Scrambling for a piece of history
If you’d like to own a piece of Leonard Cohen’s work to remember him by, you’d be wise to act fast.
As in the art market, so with the book market: when a beloved artist or author passes away, people want to own something to remember them by — and so prices go up and competition grows fierce. Abe Books — the online used bookstore, with listings from booksellers around the world — has seen searches for Leonard Cohen go from none to “the top of the heap,” according to Richard Davies, spokesperson for AbeBooks.com.

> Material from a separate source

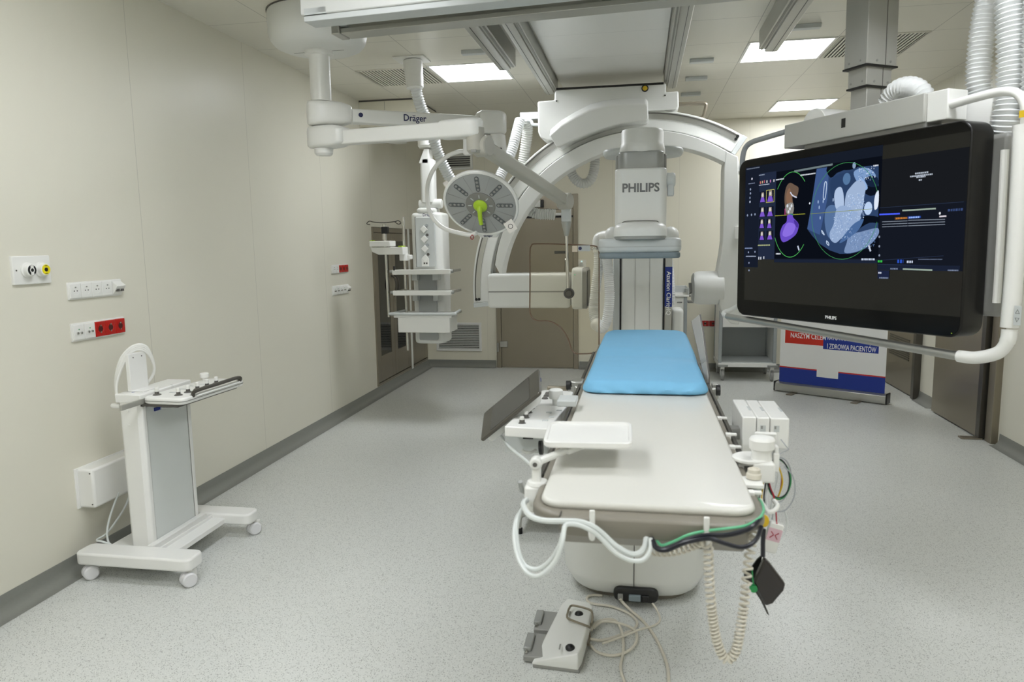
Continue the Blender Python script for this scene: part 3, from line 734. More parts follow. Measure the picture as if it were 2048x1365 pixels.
for k in range(8):
    a = R(45*k-3); ca, sa = math.cos(a), math.sin(a)
    F8 = LM @ frame((0, 0, 0), (ca, sa, 0), (-sa, ca, 0))
    s8 = obj('lens_strip', MB(F8).prism(rrect(.105, .027, .013, 5, .152, 0), .008, .0165), LENS, fc)
    for j in range(4): obj('lens', MB(F8).lathe([(0, .0195), (.006, .0185), (.0095, .016), (0, .015)], Matrix.Translation((.113+.026*j, 0, 0)), 10), GREYM, s8)
    obj('hub_slot', MB(F8).prism(rrect(.024, .006, .0028, 3, .066, 0), .018, .0222), EQUIPG, hc)
    a2 = a+R(22.5); F9 = LM @ frame((0, 0, 0), (math.cos(a2), math.sin(a2), 0), (-math.sin(a2), math.cos(a2), 0))
    obj('seam', MB(F9).box((.098, -.0006, .011), (.212, .0006, .0142)), LAMPD, fc)
dn = LM.inverted().to_3x3() @ V((0, 0, -1)); dn = V((dn.x, dn.y, 0)).normalized()
hd = obj('sterile_handle', MB(LM).lathe([(0, .020), (.043, .020), (.044, .027), (.038, .034), (.022, .040), (0, .042)], None, 28), LIME, lp)
obj('handle_grip', MB(LM).tube(smooth_path([(0, 0, .030), tuple(dn*.02+V((0, 0, .058))), tuple(dn*.055+V((0, 0, .075))), tuple(dn*.095+V((0, 0, .082)))], 5), [.016]*6+[.014]*6+[.0125]*4, 12), LIME, lp)
for a in (40, 160, 280): obj('screw', MB(LM).cyl((.030*math.cos(R(a)), .030*math.sin(R(a)), .03), (.030*math.cos(R(a)), .030*math.sin(R(a)), .0345), .004), INKB, hd)
bk = MB(LM); bk.prism([(dn.x*.19+dn.y*.115, dn.y*.19-dn.x*.115), (dn.x*.275+dn.y*.055, dn.y*.275-dn.x*.055), (dn.x*.275-dn.y*.055, dn.y*.275+dn.x*.055), (dn.x*.19-dn.y*.115, dn.y*.19+dn.x*.115)], -.07, -.005)
chin = obj('chin_housing', bk, WHITE, lp, .015, 3)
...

The top two bestselling books on the site at the moment are, at No. 1, his 1966 novel Beautiful Losers (which has been reprinted) and, at No. 2, his 2006 book of poetry Book of Longing. In third spot, for comparison’s sake, is U.S. president-elect Donald Trump’s book Great Again: How to Fix Our Crippled America.
While Cohen’s books have been reprinted many times, the original first editions are commanding the most attention and the biggest prices.
Cohen’s first book, a 1956 volume of poetry titled Let Us Compare Mythologies, has been listed on the site at $14,500 (U.S.). Only 400 copies of this were printed in the first edition, according to Davies, and there are just three copies for sale.
“It’s quite common for a writer’s earliest published work to be among the most collectible and expensive,” Davies notes, pointing out that, because of its rarity, Mythologies was expensive even before his death. There haven’t been any buyers for that particular book yet, but the site did see a sale of The Favourite Game — published in 1963 — a signed and inscribed first edition. It’s Abe Books’s most expensive Leonard Cohen sale ever at $2,000, Davies says.
“For a collector it’s an important piece of literature from Cohen; it’s also something someone will have and will treasure,” Davies says.
One of the most interesting pieces in terms of his early life might possibly be a yearbook from1951, Cohen’s graduating year at Montreal’s Westmount High School, on sale for $3,500 (Canadian) from The Book Collector’s Library (TBCL). The picture of a very clean-cut “Leonard Norman Cohen” is accompanied by a bio noting his pastime as “leading singsongs at intermission” and his ambition as “world famous orator.”
His path clearly lay right from the start.